Здесь всегда будет война.
* * *
Теперь я журналист, и вот я снова здесь. И я не узнаю Чечню.
Сейчас здесь все по-другому. Ханкала разрослась до невероятных размеров. Это уже не база, это - город, с населением в несколько тысяч (если не десятков тысяч) человек. Частей немерено, каждая отделена своим забором, с непривычки можно заблудиться. Построены столовые, клубы, туалеты, бани. Бетонные плиты уложены в аккуратные ровные дорожки, все подметено, посыпано песком, тут и там развешаны плакаты, а портреты президента встречаются чуть ли не на каждом шагу.

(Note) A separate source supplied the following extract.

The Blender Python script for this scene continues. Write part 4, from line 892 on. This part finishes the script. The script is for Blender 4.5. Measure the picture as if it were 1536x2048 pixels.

Тишина, как в колхозе. Солдаты здесь ходят без оружия, в полный рост, не пригибаясь. Отвыкли. А может, и не слышали выстрела ни разу. В глазах нет ни напряжения, ни страха. Они, наверное, не вшивые совсем и не голодные...
Здесь уже давно глубокий тыл.
Вообще Чечня удивляет сильно. Республика наполнилась людьми, разбитые глиняные мазанки сменились новыми кирпичными коттеджами, отстроенными богато, в три этажа. По дорогам теперь ездят не только БТР, но и "Жигули", а рейсовые автобусы останавливаются около кафе. Вечерами Старые Атаги, Бамут и Самашки светятся не хуже Бескудников.
Больше всего поражает аэропорт "Северный". Здесь дислоцирована 46-я бригада внутренних войск. Уютный мирок, окруженный от войны бетонным забором. Армия, какой она должна быть. Идеал. Порядок потрясающий. Прямые асфальтированные дорожки, зеленая трава, белые бордюры. Новые одноэтажные казармы выстроены в ряд, блочная столовая западного образца сверкает рифленым железом. Очень похоже на американские военные базы, как их показывают в кино.
На поле аэродрома - стрельбище. В соответствии с уставом во время стрельбы поднимают красные флажки: не заходить, опасно. Когда не стреляют, на ветру развеваются флажки белые: иди, сейчас можно.
Новое стрельбище построено для того, чтобы учиться разрушать старый город, который находится в двух шагах отсюда.
Вечерами по дорожкам под светом фонарей прогуливаются офицеры. Серьезно, здесь светят фонари. И есть офицерское общежитие. Не так уж и мало офицеров приезжают сюда служить вместе с женами. "Дорогая, я на работу, подай мне, пожалуйста, штык-нож". И вечером: "Любимый, у тебя сегодня был хороший день?" - "Да, родная, хороший. Я убил двоих". У некоторых уже есть дети. Они растут здесь же, в Грозном.
Рядом с офицерской столовой - гостиница для высокопоставленных гостей. Стеклопакет, горячая вода, душ. Телевидение - пять каналов... Гостиница в Грозном! В голове не укладывается.
А до Минутки - рукой подать. И до крестообразной больницы, где русских жизней положено, как на поле Куликовом, - тоже: вот она, за забором.
* * *
Ощущение двойственности теперь - самое сильное чувство в Чечне. Вроде и мир, а вроде и нет. Война где-то рядом: в Старых Атагах, где убили четырех эфэсбэшников, в Грозном, где постоянно рвутся фугасы, или в Урус-Мартане, где она сидит с автоматом в засадах, - война есть, она где-то рядом, где-то там, но не здесь... Здесь тихо. Здесь стреляют, только когда поднят красный флажок.
* * *
Армия в Чечне сейчас в патовом положении. Крупных банд уже давно не осталось. Нет фронта, нет партизанских отрядов, нет командиров.